Como se ve por la información que recabó Smith, la argucia de Hitler le había dado resultados asombrosos por el momento. Pero aún debía superar dos grandes retos; tenía que demostrar que podía enfrentar entre sí a las autoridades políticas bávaras con la misma facilidad con la que había conseguido engañarlas, haciéndoles creer que jugaban con él. Y, más difícil aún, debía lidiar con la importante y poderosa minoría de dirigentes a los que no había logrado engatusar con su estrategia.

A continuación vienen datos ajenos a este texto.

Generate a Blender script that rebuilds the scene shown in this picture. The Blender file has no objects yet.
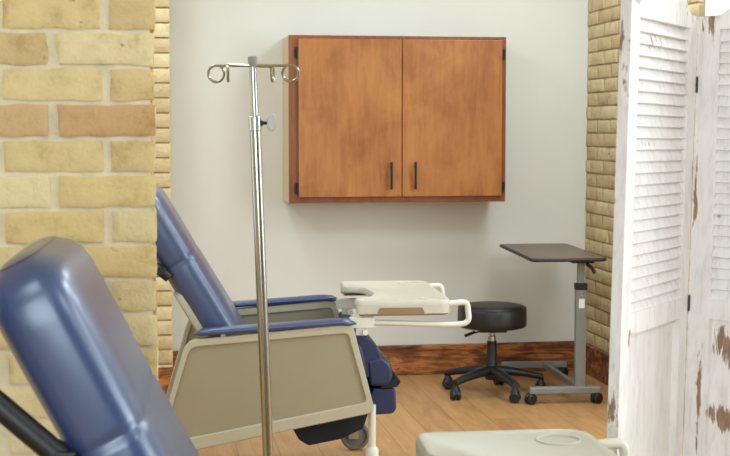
import bpy, bmesh, math, random
from mathutils import Vector, Matrix, noise as mnoise
random.seed(7)
SC = bpy.context.scene
COL = SC.collection
PI = math.pi

# ------------------------------------------------------------------ helpers
def lin(c):
    return tuple(((v/255)/12.92 if v/255 <= .04045 else ((v/255+.055)/1.055)**2.4) for v in c) + (1.0,)

def new_mat(name):
    m = bpy.data.materials.new(name); m.use_nodes = True
    nt = m.node_tree
    return m, nt, nt.nodes['Principled BSDF']

def N(nt, t, **kw):
    n = nt.nodes.new(t)
    for k, v in kw.items():
        if k.startswith('i_'):
            n.inputs[k[2:].replace('_', ' ')].default_value = v
        else:
            setattr(n, k, v)
    return n

def ramp(nt, stops, src):
    r = nt.nodes.new('ShaderNodeValToRGB')
    e = r.color_ramp.elements
    while len(e) < len(stops): e.new(.5)
    for i, (p, c) in enumerate(stops):
        e[i].position = p; e[i].color = c
    nt.links.new(src, r.inputs['Fac'])
    return r

def plain(name, c, rough=.5, metal=0, var=.06, scale=6, bump=0, bscale=60, spec=.5, coat=0):
    """a base colour with a faint procedural mottling and optional fine bump"""
    m, nt, b = new_mat(name)
    tc = N(nt, 'ShaderNodeTexCoord')
    no = N(nt, 'ShaderNodeTexNoise', i_Scale=scale, i_Detail=4.0)
    nt.links.new(tc.outputs['Object'], no.inputs['Vector'])
    l = lin(c)
    lo = tuple(v*(1-var) for v in l[:3])+(1,); hi = tuple(min(1, v*(1+var)) for v in l[:3])+(1,)
    r = ramp(nt, [(.3, lo), (.7, hi)], no.outputs['Fac'])
    nt.links.new(r.outputs['Color'], b.inputs['Base Color'])
    b.inputs['Roughness'].default_value = rough
    b.inputs['Metallic'].default_value = metal
    b.inputs['Specular IOR Level'].default_value = spec
    b.inputs['Coat Weight'].default_value = coat
    b.inputs['Coat Roughness'].default_value = .25
    if bump:
        n2 = N(nt, 'ShaderNodeTexNoise', i_Scale=bscale, i_Detail=3.0)
        nt.links.new(tc.outputs['Object'], n2.inputs['Vector'])
        bp = N(nt, 'ShaderNodeBump', i_Strength=bump, i_Distance=.004)
        nt.links.new(n2.outputs['Fac'], bp.inputs['Height'])
        nt.links.new(bp.outputs['Normal'], b.inputs['Normal'])
    return m

def wood(name, stops, scale=(14, 14, 1.2), blotch=2.2, rough=.45, mixb=.5, rot=(0, 0, 0), detail=6, dist=1.0, coat=0):
    """grain noise stretched along one axis, mixed with soft blotches"""
    m, nt, b = new_mat(name)
    tc = N(nt, 'ShaderNodeTexCoord')
    mp = N(nt, 'ShaderNodeMapping'); mp.inputs['Scale'].default_value = scale; mp.inputs['Rotation'].default_value = rot
    nt.links.new(tc.outputs['Object'], mp.inputs['Vector'])
    g = N(nt, 'ShaderNodeTexNoise', i_Scale=3.0, i_Detail=float(detail), i_Roughness=.65, i_Distortion=dist)
    nt.links.new(mp.outputs['Vector'], g.inputs['Vector'])
    bl = N(nt, 'ShaderNodeTexNoise', i_Scale=blotch, i_Detail=5.0, i_Roughness=.6, i_Distortion=.8)
    nt.links.new(tc.outputs['Object'], bl.inputs['Vector'])
    mx = N(nt, 'ShaderNodeMix', data_type='FLOAT'); mx.inputs[0].default_value = mixb
    nt.links.new(g.outputs['Fac'], mx.inputs[2]); nt.links.new(bl.outputs['Fac'], mx.inputs[3])
    r = ramp(nt, [(p, lin(c)) for p, c in stops], mx.outputs[0])
    nt.links.new(r.outputs['Color'], b.inputs['Base Color'])
    b.inputs['Roughness'].default_value = rough
    b.inputs['Coat Weight'].default_value = coat
    bp = N(nt, 'ShaderNodeBump', i_Strength=.12, i_Distance=.003)
    nt.links.new(g.outputs['Fac'], bp.inputs['Height']); nt.links.new(bp.outputs['Normal'], b.inputs['Normal'])
    return m

def finish(ob, bevel=0, seg=2, smooth=35, subsurf=0):
    me = ob.data
    for p in me.polygons: p.use_smooth = True
    me.set_sharp_from_angle(angle=math.radians(smooth))
    if bevel:
        md = ob.modifiers.new('bevel', 'BEVEL'); md.width = bevel; md.segments = seg; md.limit_method = 'ANGLE'; md.angle_limit = math.radians(40)
        md.harden_normals = True
    if subsurf:
        md = ob.modifiers.new('sub', 'SUBSURF'); md.levels = subsurf; md.render_levels = subsurf
    return ob

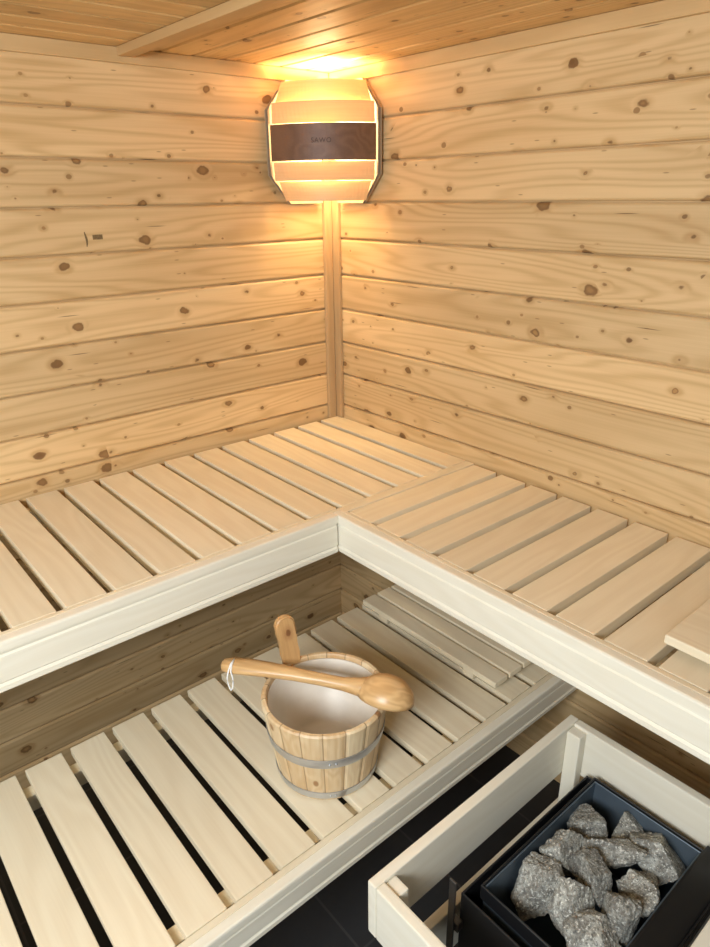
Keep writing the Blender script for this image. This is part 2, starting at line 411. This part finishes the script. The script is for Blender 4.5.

Por ejemplo, el ministro bávaro del Interior, Franz Xaver Schweyer, consideró siempre a Hitler un serio peligro, alguien incontrolable. Ya en la primavera de 1922, Schweyer había contemplado tomar medidas severas contra el líder del NSDAP. El 17 de marzo, en concreto, invitó a los líderes del BVP, a los del conservador Mittelpartei, a los del liberal Partido Democrático Alemán, a los del Partido Socialdemócrata Independiente y a los del Partido Socialdemócrata a una reunión para tratar el tema de Hitler. Durante el transcurso de la misma, Schweyer se quejó en su dialecto suabo del vandalismo que los partidarios de Hitler desplegaban por las calles de Múnich. Hitler se comportaba, a su juicio, «como si fuera el amo de la capital del estado, cuando no era más que un vagabundo». Schweyer dijo luego a los allí reunidos que estaba sopesando expulsar a Hitler de Baviera.[741] En un momento en que Hitler contaba antes con el apoyo de Helene Hanfstaengl, «la chica alemana de Nueva York», que con el de la clase política genuinamente bávara, la amenaza de Schweyer representaba un gran riesgo; cabía la posibilidad de que su carrera política se desmoronara como un castillo de naipes.